* [Recorded information]
## begin
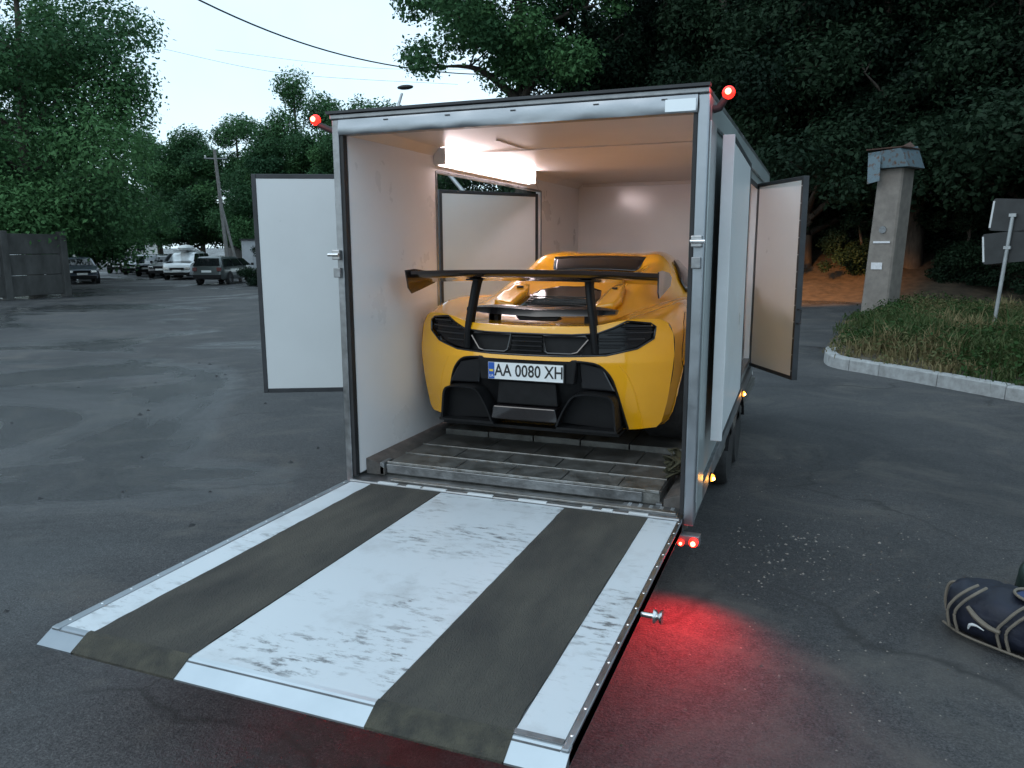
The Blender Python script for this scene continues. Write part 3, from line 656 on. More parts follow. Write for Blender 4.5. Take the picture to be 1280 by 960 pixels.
# recessed black band: backing, louvres, exhaust outlets
gr = plate(band, [], .03, lambda x, z: fy(x, z)+.055, 0, M['grille'], 'rear_grille', CAR)
def strip(x0, x1, z, h, d, mat, nm, parent, zf=None, n=10):
    m = MB()
    for k in range(n+1):
        x = x0+(x1-x0)*k/n; zz = zf(x) if zf else z
        for (dy, dz) in ((-.004, -h/2), (-.004, h/2), (d, h/2), (d, -h/2)): m.v.append((x, float(fy(x, zz))+dy+.012, zz+dz))
    for k in range(n):
        for j in range(4): m.f.append((k*4+j, k*4+(j+1) % 4, (k+1)*4+(j+1) % 4, (k+1)*4+j)); m.m.append(0)
    m.f += [(0, 1, 2, 3), (n*4, n*4+3, n*4+2, n*4+1)]; m.m += [0, 0]
    return m.build(nm, mat, parent, smooth=40)
for s in (-1, 1):
    lampo = plate([(s*x, z) for x, z in [(.565, .818), (.635, .853), (.76, .840), (.788, .822), (.782, .757), (.70, .700), (.56, .664), (.44, .652), (.44, .775)]], [], .02, lambda x, z: fy(x, z)+.028, 0, M['lens_smoke'], 'rear_lamp', CAR)
    for k in range(4):
        z = .830 - k*.040; xo = [.785, .785, .74, .62][k]; xi = [.60, .50, .45, .44][k]
        strip(s*xi, s*xo, z, .010, .03, M['gloss_black'], 'lamp_louvre', lampo)
        strip(s*(xi+.02), s*(xo-.02), z-.016, .004, .004, M['lens_smoke'], 'light_strip', lampo)
    ex = [(.115, .765), (.385, .765), (.405, .745), (.34, .662), (.30, .652), (.15, .652), (.128, .668)]
    MB().tube([(s*x, float(fy(x, z))+.004, z) for x, z in ex], .0075, 6, closed=True).build('exhaust_surround', M['carbon'], gr, smooth=True)
    plate([(s*x, z) for x, z in ex], [], .03, lambda x, z: fy(x, z)+.045, 0, M['black_plastic'], 'exhaust_mouth', gr)
for k in range(4): strip(-.105, .105, .755-k*.03, .010, .02, M['gloss_black'], 'grille_bar', gr)
# diffuser cavity and pods
cav = [(-.36, .612), (.36, .612), (.47, .595), (.55, .52), (.60, .41), (.66, .14), (-.66, .14), (-.60, .41), (-.55, .52), (-.47, .595)]
df = plate(cav, [], .03, lambda x, z: fy(x, z)+.05+.10*(.62-z), 0, M['black_plastic'], 'diffuser', CAR)
MB().box((-.62, .05, .13), (.62, .9, .15)).build('diffuser_floor', M['black_plastic'], df)
MB().prism([(-.345, .618), (.345, .618), (.325, .455), (-.325, .455)], 1, .018, .11).build('plate_recess', M['black_plastic'], df, bevel=.01)
MB().prism([(-.20, .452), (.20, .452), (.215, .30), (-.215, .30)], 1, .03, .2).build('diffuser_centre', M['black_plastic'], df, bevel=.008)
MB().prism([(-.215, .296), (.215, .296), (.235, .205), (-.235, .205)], 1, -.03, .2).build('diffuser_tongue', M['carbon'], df, bevel=.008)
for s in (-1, 1):
    pod = bez([(.615, .170), (.605, .28), (.595, .36), (.565, .398), (.48, .408), (.39, .408), (.33, .39), (.285, .33), (.245, .25), (.22, .185)], 40)
    m = MB(); n = len(pod)
    for (x, z) in pod:
        cx, cz = .42, .27; ix, iz = cx+(x-cx)*.93, cz+(z-cz)*.93
        y0 = -.045+.35*bow(x)
        m.v += [(s*x, y0, z), (s*ix, y0+.002, iz), (s*x, y0+.16, z), (s*ix, y0+.13, iz)]
    for k in range(n-1):
        a, b = k*4, k*4+4; m.f += [(a, a+1, b+1, b), (a, b, b+2, a+2), (a+1, a+3, b+3, b+1)]; m.m += [0, 0, 0]
    pd = m.build('diffuser_pod', M['black_plastic'], df, smooth=40)
    MB().prism([(s*(.42+(x-.42)*.93), .27+(z-.27)*.93) for x, z in pod], 1, .07, .08).build('pod_backing', M['grille'], pd)
    MB().box((min(s*.22, s*.62), -.02, .165), (max(s*.22, s*.62), .2, .180)).build('pod_floor', M['black_plastic'], pd)
    MB().prism([(s*.34, .60), (s*.50, .57), (s*.56, .46), (s*.585, .415), (s*.36, .42)], 1, .075, .12).build('diffuser_wing', M['gloss_black'], df, bevel=.01)
# number plate
npz = .525; npy = .002
nb = MB().box((-.27, npy, npz-.064), (.27, npy+.014, npz+.064)).build('number_plate', M['black_plastic'], CAR, bevel=.003)
MB().box((-.26, npy-.003, npz-.056), (.26, npy-.0005, npz+.056)).build('plate_face', M['plate_white'], nb)
fl = MB().box((-.258, npy-.005, npz-.054), (-.216, npy-.0032, npz+.054)).build('plate_band', M['plate_blue'], nb)
MB().box((-.251, npy-.0065, npz-.006), (-.223, npy-.0052, npz+.008)).build('plate_flag', M['plate_yellow'], nb)
def text_mesh(txt, size, loc, rot, mat, name, parent, sx=1, extr=.0008, bold=0):
    cu = bpy.data.curves.new(name, 'FONT'); cu.body = txt; cu.size = size; cu.align_x = 'CENTER'; cu.align_y = 'CENTER'; cu.extrude = extr; cu.offset = bold; cu.resolution_u = 3
    to = bpy.data.objects.new(name, cu); col.objects.link(to)
    bpy.context.view_layer.update(); dg = bpy.context.evaluated_depsgraph_get()
    me = bpy.data.meshes.new_from_object(to.evaluated_get(dg)); bpy.data.objects.remove(to)
    me.transform(Matrix.LocRotScale(Vector(loc), Matrix.Rotation(rot[2], 3, 'Z') @ Matrix.Rotation(rot[0], 3, 'X'), None) @ Matrix.Diagonal((sx, 1, 1, 1)))
    me.materials.clear(); me.materials.append(mat); o = bpy.data.objects.new(name, me); col.objects.link(o); o.parent = parent; return o
text_mesh('AA 0080 XH', .112, (.024, npy-.0045, npz+.001), (R(90), 0, 0), M['plate_black'], 'plate_characters', nb, .80, .0008, .0012)
text_mesh('UA', .026, (-.237, npy-.0062, npz-.035), (R(90), 0, 0), M['plate_white'], 'plate_letters', nb, .9, .0005)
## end
* [Problem details]
Transcribe the whole listing exactly. Pictures stay out of your copy.

* [Task output]
The Blender Python script for this scene continues. Write part 3, from line 656 on. More parts follow. Write for Blender 4.5. Take the picture to be 1280 by 960 pixels.
# recessed black band: backing, louvres, exhaust outlets
gr = plate(band, [], .03, lambda x, z: fy(x, z)+.055, 0, M['grille'], 'rear_grille', CAR)
def strip(x0, x1, z, h, d, mat, nm, parent, zf=None, n=10):
    m = MB()
    for k in range(n+1):
        x = x0+(x1-x0)*k/n; zz = zf(x) if zf else z
        for (dy, dz) in ((-.004, -h/2), (-.004, h/2), (d, h/2), (d, -h/2)): m.v.append((x, float(fy(x, zz))+dy+.012, zz+dz))
    for k in range(n):
        for j in range(4): m.f.append((k*4+j, k*4+(j+1) % 4, (k+1)*4+(j+1) % 4, (k+1)*4+j)); m.m.append(0)
    m.f += [(0, 1, 2, 3), (n*4, n*4+3, n*4+2, n*4+1)]; m.m += [0, 0]
    return m.build(nm, mat, parent, smooth=40)
for s in (-1, 1):
    lampo = plate([(s*x, z) for x, z in [(.565, .818), (.635, .853), (.76, .840), (.788, .822), (.782, .757), (.70, .700), (.56, .664), (.44, .652), (.44, .775)]], [], .02, lambda x, z: fy(x, z)+.028, 0, M['lens_smoke'], 'rear_lamp', CAR)
    for k in range(4):
        z = .830 - k*.040; xo = [.785, .785, .74, .62][k]; xi = [.60, .50, .45, .44][k]
        strip(s*xi, s*xo, z, .010, .03, M['gloss_black'], 'lamp_louvre', lampo)
        strip(s*(xi+.02), s*(xo-.02), z-.016, .004, .004, M['lens_smoke'], 'light_strip', lampo)
    ex = [(.115, .765), (.385, .765), (.405, .745), (.34, .662), (.30, .652), (.15, .652), (.128, .668)]
    MB().tube([(s*x, float(fy(x, z))+.004, z) for x, z in ex], .0075, 6, closed=True).build('exhaust_surround', M['carbon'], gr, smooth=True)
    plate([(s*x, z) for x, z in ex], [], .03, lambda x, z: fy(x, z)+.045, 0, M['black_plastic'], 'exhaust_mouth', gr)
for k in range(4): strip(-.105, .105, .755-k*.03, .010, .02, M['gloss_black'], 'grille_bar', gr)
# diffuser cavity and pods
cav = [(-.36, .612), (.36, .612), (.47, .595), (.55, .52), (.60, .41), (.66, .14), (-.66, .14), (-.60, .41), (-.55, .52), (-.47, .595)]
df = plate(cav, [], .03, lambda x, z: fy(x, z)+.05+.10*(.62-z), 0, M['black_plastic'], 'diffuser', CAR)
MB().box((-.62, .05, .13), (.62, .9, .15)).build('diffuser_floor', M['black_plastic'], df)
MB().prism([(-.345, .618), (.345, .618), (.325, .455), (-.325, .455)], 1, .018, .11).build('plate_recess', M['black_plastic'], df, bevel=.01)
MB().prism([(-.20, .452), (.20, .452), (.215, .30), (-.215, .30)], 1, .03, .2).build('diffuser_centre', M['black_plastic'], df, bevel=.008)
MB().prism([(-.215, .296), (.215, .296), (.235, .205), (-.235, .205)], 1, -.03, .2).build('diffuser_tongue', M['carbon'], df, bevel=.008)
for s in (-1, 1):
    pod = bez([(.615, .170), (.605, .28), (.595, .36), (.565, .398), (.48, .408), (.39, .408), (.33, .39), (.285, .33), (.245, .25), (.22, .185)], 40)
    m = MB(); n = len(pod)
    for (x, z) in pod:
        cx, cz = .42, .27; ix, iz = cx+(x-cx)*.93, cz+(z-cz)*.93
        y0 = -.045+.35*bow(x)
        m.v += [(s*x, y0, z), (s*ix, y0+.002, iz), (s*x, y0+.16, z), (s*ix, y0+.13, iz)]
    for k in range(n-1):
        a, b = k*4, k*4+4; m.f += [(a, a+1, b+1, b), (a, b, b+2, a+2), (a+1, a+3, b+3, b+1)]; m.m += [0, 0, 0]
    pd = m.build('diffuser_pod', M['black_plastic'], df, smooth=40)
    MB().prism([(s*(.42+(x-.42)*.93), .27+(z-.27)*.93) for x, z in pod], 1, .07, .08).build('pod_backing', M['grille'], pd)
    MB().box((min(s*.22, s*.62), -.02, .165), (max(s*.22, s*.62), .2, .180)).build('pod_floor', M['black_plastic'], pd)
    MB().prism([(s*.34, .60), (s*.50, .57), (s*.56, .46), (s*.585, .415), (s*.36, .42)], 1, .075, .12).build('diffuser_wing', M['gloss_black'], df, bevel=.01)
# number plate
npz = .525; npy = .002
nb = MB().box((-.27, npy, npz-.064), (.27, npy+.014, npz+.064)).build('number_plate', M['black_plastic'], CAR, bevel=.003)
MB().box((-.26, npy-.003, npz-.056), (.26, npy-.0005, npz+.056)).build('plate_face', M['plate_white'], nb)
fl = MB().box((-.258, npy-.005, npz-.054), (-.216, npy-.0032, npz+.054)).build('plate_band', M['plate_blue'], nb)
MB().box((-.251, npy-.0065, npz-.006), (-.223, npy-.0052, npz+.008)).build('plate_flag', M['plate_yellow'], nb)
def text_mesh(txt, size, loc, rot, mat, name, parent, sx=1, extr=.0008, bold=0):
    cu = bpy.data.curves.new(name, 'FONT'); cu.body = txt; cu.size = size; cu.align_x = 'CENTER'; cu.align_y = 'CENTER'; cu.extrude = extr; cu.offset = bold; cu.resolution_u = 3
    to = bpy.data.objects.new(name, cu); col.objects.link(to)
    bpy.context.view_layer.update(); dg = bpy.context.evaluated_depsgraph_get()
    me = bpy.data.meshes.new_from_object(to.evaluated_get(dg)); bpy.data.objects.remove(to)
    me.transform(Matrix.LocRotScale(Vector(loc), Matrix.Rotation(rot[2], 3, 'Z') @ Matrix.Rotation(rot[0], 3, 'X'), None) @ Matrix.Diagonal((sx, 1, 1, 1)))
    me.materials.clear(); me.materials.append(mat); o = bpy.data.objects.new(name, me); col.objects.link(o); o.parent = parent; return o
text_mesh('AA 0080 XH', .112, (.024, npy-.0045, npz+.001), (R(90), 0, 0), M['plate_black'], 'plate_characters', nb, .80, .0008, .0012)
text_mesh('UA', .026, (-.237, npy-.0062, npz-.035), (R(90), 0, 0), M['plate_white'], 'plate_letters', nb, .9, .0005)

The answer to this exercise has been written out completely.